Milan Kundera L’insoutenable légèreté de l’être, Gallimard, NRF, 2012, édition originale 1987, 394 p.
Ce qu’elle avait rencontré inopinément dans cette église, ce n’était pas Dieu mais la beauté. En même temps, elle savait bien que cette église et ces litanies n’étaient pas belles en elles-mêmes, mais belles grâce à leur immatériel voisinage avec le Chantier de la jeunesse où elle passait ses jours dans le vacarme des chansons. La messe était belle de lui être apparue soudainement et clandestinement comme un monde trahi.

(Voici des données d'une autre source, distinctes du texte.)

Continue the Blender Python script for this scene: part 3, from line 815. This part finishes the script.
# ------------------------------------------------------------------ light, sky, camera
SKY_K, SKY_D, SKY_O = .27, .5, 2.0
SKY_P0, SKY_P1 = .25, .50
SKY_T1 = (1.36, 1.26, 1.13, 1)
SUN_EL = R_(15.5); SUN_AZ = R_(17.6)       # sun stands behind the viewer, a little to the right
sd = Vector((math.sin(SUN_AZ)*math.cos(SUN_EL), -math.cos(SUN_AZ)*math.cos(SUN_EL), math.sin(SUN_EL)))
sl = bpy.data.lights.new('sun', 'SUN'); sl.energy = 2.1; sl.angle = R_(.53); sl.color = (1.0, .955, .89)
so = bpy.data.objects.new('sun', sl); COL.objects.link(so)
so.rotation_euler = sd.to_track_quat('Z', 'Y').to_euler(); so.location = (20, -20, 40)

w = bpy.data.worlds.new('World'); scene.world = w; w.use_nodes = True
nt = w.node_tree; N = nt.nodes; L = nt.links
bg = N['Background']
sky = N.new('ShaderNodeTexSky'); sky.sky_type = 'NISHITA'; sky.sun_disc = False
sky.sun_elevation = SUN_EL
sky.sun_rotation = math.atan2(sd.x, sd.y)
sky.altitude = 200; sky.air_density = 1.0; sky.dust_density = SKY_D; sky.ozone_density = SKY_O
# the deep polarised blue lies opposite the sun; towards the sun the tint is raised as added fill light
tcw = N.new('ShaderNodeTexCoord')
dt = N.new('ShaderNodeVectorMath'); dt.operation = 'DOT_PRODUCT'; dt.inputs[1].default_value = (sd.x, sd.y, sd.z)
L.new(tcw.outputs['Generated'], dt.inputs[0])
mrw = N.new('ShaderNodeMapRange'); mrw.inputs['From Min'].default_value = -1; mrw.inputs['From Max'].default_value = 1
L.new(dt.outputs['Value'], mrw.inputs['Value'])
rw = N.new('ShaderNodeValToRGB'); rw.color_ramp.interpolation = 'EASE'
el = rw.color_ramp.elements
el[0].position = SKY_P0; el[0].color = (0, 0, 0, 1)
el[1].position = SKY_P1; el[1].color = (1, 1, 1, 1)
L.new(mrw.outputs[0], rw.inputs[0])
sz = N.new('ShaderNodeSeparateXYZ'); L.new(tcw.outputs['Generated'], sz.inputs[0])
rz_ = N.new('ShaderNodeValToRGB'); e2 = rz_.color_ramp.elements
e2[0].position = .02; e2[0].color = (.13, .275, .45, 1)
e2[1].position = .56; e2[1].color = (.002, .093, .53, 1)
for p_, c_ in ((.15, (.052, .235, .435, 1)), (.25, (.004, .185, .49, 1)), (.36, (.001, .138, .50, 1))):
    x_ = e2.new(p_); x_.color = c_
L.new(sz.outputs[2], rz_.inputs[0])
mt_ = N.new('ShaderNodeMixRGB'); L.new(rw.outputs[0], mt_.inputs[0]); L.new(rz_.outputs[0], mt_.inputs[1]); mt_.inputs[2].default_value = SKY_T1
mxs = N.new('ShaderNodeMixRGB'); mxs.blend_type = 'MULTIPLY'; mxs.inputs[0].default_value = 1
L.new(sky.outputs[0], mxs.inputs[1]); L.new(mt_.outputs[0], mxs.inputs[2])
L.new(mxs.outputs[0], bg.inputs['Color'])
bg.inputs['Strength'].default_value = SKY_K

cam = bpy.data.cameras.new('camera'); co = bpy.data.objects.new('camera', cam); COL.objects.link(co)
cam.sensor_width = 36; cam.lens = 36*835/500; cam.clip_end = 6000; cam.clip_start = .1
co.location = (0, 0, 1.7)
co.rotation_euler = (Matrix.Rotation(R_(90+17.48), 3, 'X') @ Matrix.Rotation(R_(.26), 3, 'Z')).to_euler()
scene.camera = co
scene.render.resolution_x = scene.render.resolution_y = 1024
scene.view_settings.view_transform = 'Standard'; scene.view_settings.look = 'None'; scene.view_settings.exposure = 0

Depuis, elle sait que la beauté est un monde trahi. On ne peut la rencontrer que lorsque ses persécuteurs l’ont oubliée par erreur quelque part. La beauté se cache derrière les décors d’un cortège du 1er mai. Pour la trouver, il faut crever la toile du décor.
p. 142
Tant que les gens sont encore plus ou moins jeunes et que la partition musicale de leur vie n’en est qu’à ses premières mesures, ils peuvent la composer ensemble et échanger des motifs (comme Tomas et Sabina ont échangé le motif du chapeau melon) mais, quand ils se rencontrent à un âge plus mûr, leur partition musicale est plus ou moins achevée, et chaque mot, chaque objet signifie quelque chose d’autre dans la partition de chacun.
p. 116
Quand on se trouve en face de quelqu’un qui est aimable, déférent, courtois, il est très difficile de se convaincre à chaque instant que rien de qu’il dit n’est vrai, que rien n’est sincère. Pour réussir à ne pas croire (continuellement et systématiquement, sans une seconde d’hésitation), il faut un effort gigantesque, et aussi de l’entraînement, donc de fréquents interrogatoires policiers.
p. 233
Je songe au journaliste qui organisait à Prague une campagne de signatures pour l’amnistie des prisonniers politiques. Il savait bien que cette campagne n’aiderait pas les prisonniers. L’objectif véritable n’était pas de libérer les prisonniers mais de démontrer qu’il y a encore des gens qui n’ont pas peur. Ce qu’il faisait tenait du spectacle. Mais il n’avait pas d’autre possibilité. Il n’avait pas le choix entre l’action et le spectacle. Il n’avait qu’un seul choix : donner un spectacle ou ne rien faire. Il y a des situations où l’homme est condamné à donner un spectacle.